“If we don’t take meaningful steps to rein in our debt, it could …  jeopardize our recovery.”

–President Barack Obama, January 2010.

“Next year [I will] start presenting some very difficult choices to the country” on debt reduction.

–Obama, June 2010

Bartender, giveaways for everyone!

–Essentially what Obama said, in so many words, December 2010.

Barack Obama pledged to reduce the national debt during his presidential campaign, but instead has added $2.7 trillion to that debt so far – more than the entire national debt in the year 1975. Throughout 2010, he repeatedly promised there will be no more treating the Treasury as a cookie jar. Now, suddenly, there will be $900 billion in new giveaways, financed entirely by borrowing.

Just a week ago the deficit reduction commission proposed wrenching cuts and tax increases that, best-case, would cut several hundred billion dollars from the deficit over the next few years. The deficit commission recommendations had only been out a week before the White House, most Republicans and some Democrats endorsed a giveaway of significantly more money than the wrenching cuts would save!

But don’t we need more giveaways to stimulate the economy?

First, there is little reason to believe this will work. Second and more important, constant additions to the national debt — coupled with the sense that Washington is out of control — may be the reason the economy keeps sputtering. The latest giveaway may cause more economic malaise, rather than cure it.

Won’t tax cuts save the economy?
The argument that extending the 2003 tax cuts is needed to boost the economy simply ignores that the economy declined with these cuts in place. Federal income taxes (for the working class and the middle class as well as the rich) were reduced in 2001 and again in 2003. Right after that, the economy began to sputter.

Maybe this would have happened anyway. But it’s incontestable that low taxes on the middle class and especially on the rich did not pull the country out of the recession of 2007-2009, or out of the slow growth of 2010. Reckless fiscal policy didn’t work. Now we’re supposed to believe that the same tax cuts that didn’t work before magically will work in 2011 and 2012.

Stimulus spending didn’t work either. George W. Bush supported $200 billion in stimulus spending in 2008. Obama added another nearly $800 billion in 2009, and about $300 billion rationalized as stimulus in 2010. All was backed by debt. Now we’re told $900 billion in additional debt will boost the economy — magically, though it didn’t before.

Of course everyone wants lower taxes. But federal income and corporate taxes are already at historical lows, while national debt keeps breaking records. The White House deal is transparently a package of giveaways. In the very worst of Washington traditions, a spending-spree mentality took hold — I’ll prove that I can give away more than you can! — with the negotiators emerging having agreed to hand out substantially more than the worst-case estimate when the talks began.

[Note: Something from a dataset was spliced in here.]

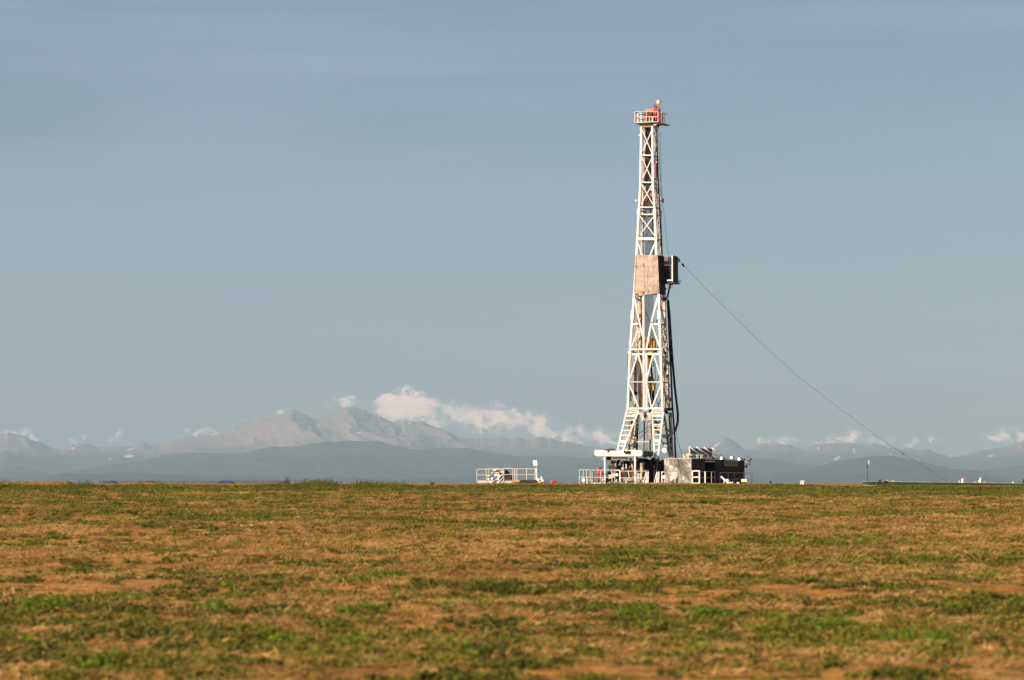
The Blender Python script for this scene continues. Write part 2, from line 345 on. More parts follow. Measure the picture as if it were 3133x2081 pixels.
def range_mesh(name, R, depth, prof, m, amp, seed, wave, snow=None, pw=1.15, nd=110, rough=1.0, spurs=()):
    pu = np.array([p[0] for p in prof], float); pv = np.array([p[1] for p in prof], float)
    u = np.linspace(pu[0], pu[-1], 1500); sd_ = np.linspace(0, 1.35, nd)
    U, T = np.meshgrid(u, sd_)
    D = R - depth + depth * T
    X = (U - 1566.5) / FPX * D
    jag = (fbm(U / 26, U * 0 + seed, seed, 4, .55) - .5) * rough * 9 / FPX * R
    ridge = (HORIZ - np.interp(U, pu, pv)) / FPX * R + EYE
    base = -9.
    up_ = np.clip(T, 0, 1) ** pw
    du = u[1] - u[0]; sm = ridge[0].copy(); kk = np.exp(-.5 * (np.arange(-90, 91) * du / 55) ** 2); kk /= kk.sum()
    sm = np.convolve(np.pad(sm, 90, mode='edge'), kk, 'valid')[None]
    wm = sstep(.97, .55, T)
    warpu = (fbm(X / (wave * 1.3) + 7, D / (wave * 1.3), seed + 3, 3) - .5) * 120 * wm
    sm2 = np.interp((U + warpu).ravel(), u, sm[0]).reshape(U.shape)
    rsharp = np.interp((U + warpu).ravel(), u, ridge[0]).reshape(U.shape)
    top_ridge = ridge; ridge = rsharp * (1 - wm) + sm2 * wm
    sh = np.where(T <= 1, up_, 1 - (T - 1) * 1.6)
    env = np.clip(4 * T * (1 - T), 0, 1) ** .8 * np.clip((ridge - base) / (ridge.max() - base), .15, 1)
    rd = ridged(X / wave + 3 + T * .6, D / (wave * 2.1), seed, 6, .55)
    Z = base + (ridge - base + jag * np.clip(T, 0, 1) ** 6) * sh + (rd - .62) * amp * env + (fbm(X / (wave * .25), D / (wave * .25), seed + 5, 5, .6) - .5) * amp * .22 * env
    Z = np.where(T <= 0, base - 3, Z)
    for (pts, sl_, sr_) in spurs:
        P3 = [((u_ - 1566.5) / FPX * d_, d_, EYE + (HORIZ - v_) / FPX * d_ - (4 if i else 0)) for i, (u_, v_, d_) in enumerate(pts)]
        for (x0, y0, z0), (x1, y1, z1) in zip(P3[:-1], P3[1:]):
            ex, ey = x1 - x0, y1 - y0; L2 = ex * ex + ey * ey; tt = np.clip(((X - x0) * ex + (D - y0) * ey) / L2, 0, 1)
            wx_ = (fbm(X / 700, D / 700, seed + 9, 4, .6) - .5) * 420
            qx, qy = X - x0 - tt * ex + wx_ * sstep(0, .25, tt + .0 * T), D - y0 - tt * ey; dist = np.hypot(qx, qy)
            rill = (ridged((X + D * .3) / 420, D / 1500, seed + 21, 4, .6) - .6)
            hgt = z0 + (z1 - z0) * tt - np.where(qx < 0, sl_, sr_) * dist + rill * np.clip(dist, 0, 900) * .35
            Z = np.where(T <= 1.0, np.maximum(Z, hgt), Z)
    lim = EYE + (top_ridge - EYE) / R * D * .985      # spurs stay below the skyline
    Z = np.where((T < .97), np.minimum(Z, lim), Z)
    o = grid_mesh(name, X, D, Z, m)
    if snow:
        f = np.zeros_like(U); V = HORIZ - (Z - EYE) / D * FPX
        for (su, sv, ru, rv, ang) in snow:
            a = rad(ang); p = (U - su) * math.cos(a) + (V - sv) * math.sin(a); q = -(U - su) * math.sin(a) + (V - sv) * math.cos(a)
            f = np.maximum(f, np.where(T <= 1.02, np.exp(-((p / ru) ** 2 + (q / rv) ** 2)), 0))
        f = f * (.75 + .5 * fbm(U / 6, V / 4, 77, 3))
        at_ = o.data.attributes.new('snow', 'FLOAT', 'POINT'); at_.data.foreach_set('value', f.ravel())
    return tag(o, kind='structure')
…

Will the latest giveaways harm the economy rather than help it?
If the White House plan goes through, national debt will have increased to nearly $6 trillion during the first term of the Obama presidency. Republicans are as much to blame as Democrats — no one has been more irresponsible with national finances in the last decade as Republicans. Regardless, you should be shocked by this number — almost as much debt taken on in four years as in the entire previous history of the Republic! And no plan to do anything about it.

Each time Washington increases the debt, it makes the United States less valuable — in the same way that each time you borrow against your house, you make your house less valuable. To you, at least. (The country, in this analogy, is becoming steadily less valuable to Americans, though more valuable to Chinese and Arab sovereign wealth funds.)

Since 2006, Congress and the White House, under leadership and presidents of both parties, have steadily made the United States less valuable via reckless fiscal policy.

This is a core reason the economy continues to sputter. Corporations are sitting on big piles of cash they won’t invest. Why invest in a country that keeps becoming less valuable?

Why innovate in hopes of future profit when systemic fiscal irresponsibility by both parties means either the United States will become a stagnant mega-Japan, or steep tax increases will be the only way out when panic sets in?

Corporations aren’t investing to spark new growth and create more jobs because they think Washington’s Democrats and Republicans alike are running the country into the ground. The new $900 billion giveaway provides evidence this view is correct. No one in the White House or in Congress is willing to act like a responsible adult. They’ve all got hands in the cookie jar, and future generations will suffer.

Bear in mind, when the early 1990s recession afflicted the country, President Bill Clinton did not back any form of giveaways. Instead he reigned in federal spending in order to reduce the deficit and create confidence the United States was becoming more valuable, not less.  This worked! The deficit declined and the decade that followed was the best-ever economically for the nation.

Maybe this week’s deal tells us Barack Obama is simply becoming yet another political phony — a depressing thought at many levels. Last January during the State of the Union Address, when Obama declared there would be strict fiscal disciple but not “till next year,” the transcript recorded that there was laughter. Suddenly it’s not funny.

But the worst fear is that the deal tells us the president and congressional leaders have no backbone: whenever an interest group squeals, it will receive a handout, regardless of harm to the country.

Cutting the debt, by taxes and by spending reductions, could pull the economy of out the quicksand. Increasing the national debt will likely make matters worse.